▶ [EXERCISE BRIEF]: Repeat the listing below word for word, stopping after the line that contains "COL.objects.link(sun)".

— Start RECORDS FOR THE TASK —

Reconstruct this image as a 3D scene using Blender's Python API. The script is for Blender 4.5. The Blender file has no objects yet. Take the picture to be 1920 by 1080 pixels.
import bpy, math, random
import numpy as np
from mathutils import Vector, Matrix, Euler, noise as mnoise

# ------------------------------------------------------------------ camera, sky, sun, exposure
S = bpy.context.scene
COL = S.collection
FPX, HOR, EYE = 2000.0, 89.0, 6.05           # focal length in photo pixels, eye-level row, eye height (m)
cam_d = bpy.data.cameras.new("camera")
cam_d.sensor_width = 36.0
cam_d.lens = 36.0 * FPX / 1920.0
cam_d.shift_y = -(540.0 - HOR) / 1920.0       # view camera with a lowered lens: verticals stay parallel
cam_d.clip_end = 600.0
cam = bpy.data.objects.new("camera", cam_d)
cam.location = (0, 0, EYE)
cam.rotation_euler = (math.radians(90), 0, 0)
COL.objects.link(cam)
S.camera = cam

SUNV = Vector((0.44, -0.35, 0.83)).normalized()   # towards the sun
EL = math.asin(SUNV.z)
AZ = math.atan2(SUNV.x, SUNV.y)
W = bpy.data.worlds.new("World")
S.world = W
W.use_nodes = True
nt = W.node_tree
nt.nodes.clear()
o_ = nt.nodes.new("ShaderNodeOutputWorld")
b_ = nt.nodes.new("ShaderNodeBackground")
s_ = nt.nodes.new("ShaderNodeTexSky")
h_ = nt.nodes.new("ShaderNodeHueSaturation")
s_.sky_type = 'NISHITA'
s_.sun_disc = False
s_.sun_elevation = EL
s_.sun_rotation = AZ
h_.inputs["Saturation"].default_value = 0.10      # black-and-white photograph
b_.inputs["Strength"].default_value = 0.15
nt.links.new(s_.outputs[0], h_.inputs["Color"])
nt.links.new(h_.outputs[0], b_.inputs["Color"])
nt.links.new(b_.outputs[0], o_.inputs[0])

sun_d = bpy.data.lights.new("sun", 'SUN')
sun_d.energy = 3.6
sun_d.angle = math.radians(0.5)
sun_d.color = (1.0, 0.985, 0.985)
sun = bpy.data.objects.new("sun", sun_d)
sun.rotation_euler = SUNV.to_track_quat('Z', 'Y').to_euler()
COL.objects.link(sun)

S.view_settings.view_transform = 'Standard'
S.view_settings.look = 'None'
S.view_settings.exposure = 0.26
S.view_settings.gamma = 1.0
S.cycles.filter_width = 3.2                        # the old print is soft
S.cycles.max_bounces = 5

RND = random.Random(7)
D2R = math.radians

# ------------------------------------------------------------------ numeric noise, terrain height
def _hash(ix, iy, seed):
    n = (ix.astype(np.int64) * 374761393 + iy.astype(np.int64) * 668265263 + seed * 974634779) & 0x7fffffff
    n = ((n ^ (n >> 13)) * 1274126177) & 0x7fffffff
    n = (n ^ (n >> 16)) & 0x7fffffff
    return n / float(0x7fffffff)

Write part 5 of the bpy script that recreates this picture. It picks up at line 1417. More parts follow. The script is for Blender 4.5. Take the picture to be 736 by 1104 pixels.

— End RECORDS FOR THE TASK —

▶ [RESPONSE TO THE TASK]:
Reconstruct this image as a 3D scene using Blender's Python API. The script is for Blender 4.5. The Blender file has no objects yet. Take the picture to be 1920 by 1080 pixels.
import bpy, math, random
import numpy as np
from mathutils import Vector, Matrix, Euler, noise as mnoise

# ------------------------------------------------------------------ camera, sky, sun, exposure
S = bpy.context.scene
COL = S.collection
FPX, HOR, EYE = 2000.0, 89.0, 6.05           # focal length in photo pixels, eye-level row, eye height (m)
cam_d = bpy.data.cameras.new("camera")
cam_d.sensor_width = 36.0
cam_d.lens = 36.0 * FPX / 1920.0
cam_d.shift_y = -(540.0 - HOR) / 1920.0       # view camera with a lowered lens: verticals stay parallel
cam_d.clip_end = 600.0
cam = bpy.data.objects.new("camera", cam_d)
cam.location = (0, 0, EYE)
cam.rotation_euler = (math.radians(90), 0, 0)
COL.objects.link(cam)
S.camera = cam

SUNV = Vector((0.44, -0.35, 0.83)).normalized()   # towards the sun
EL = math.asin(SUNV.z)
AZ = math.atan2(SUNV.x, SUNV.y)
W = bpy.data.worlds.new("World")
S.world = W
W.use_nodes = True
nt = W.node_tree
nt.nodes.clear()
o_ = nt.nodes.new("ShaderNodeOutputWorld")
b_ = nt.nodes.new("ShaderNodeBackground")
s_ = nt.nodes.new("ShaderNodeTexSky")
h_ = nt.nodes.new("ShaderNodeHueSaturation")
s_.sky_type = 'NISHITA'
s_.sun_disc = False
s_.sun_elevation = EL
s_.sun_rotation = AZ
h_.inputs["Saturation"].default_value = 0.10      # black-and-white photograph
b_.inputs["Strength"].default_value = 0.15
nt.links.new(s_.outputs[0], h_.inputs["Color"])
nt.links.new(h_.outputs[0], b_.inputs["Color"])
nt.links.new(b_.outputs[0], o_.inputs[0])

sun_d = bpy.data.lights.new("sun", 'SUN')
sun_d.energy = 3.6
sun_d.angle = math.radians(0.5)
sun_d.color = (1.0, 0.985, 0.985)
sun = bpy.data.objects.new("sun", sun_d)
sun.rotation_euler = SUNV.to_track_quat('Z', 'Y').to_euler()
COL.objects.link(sun)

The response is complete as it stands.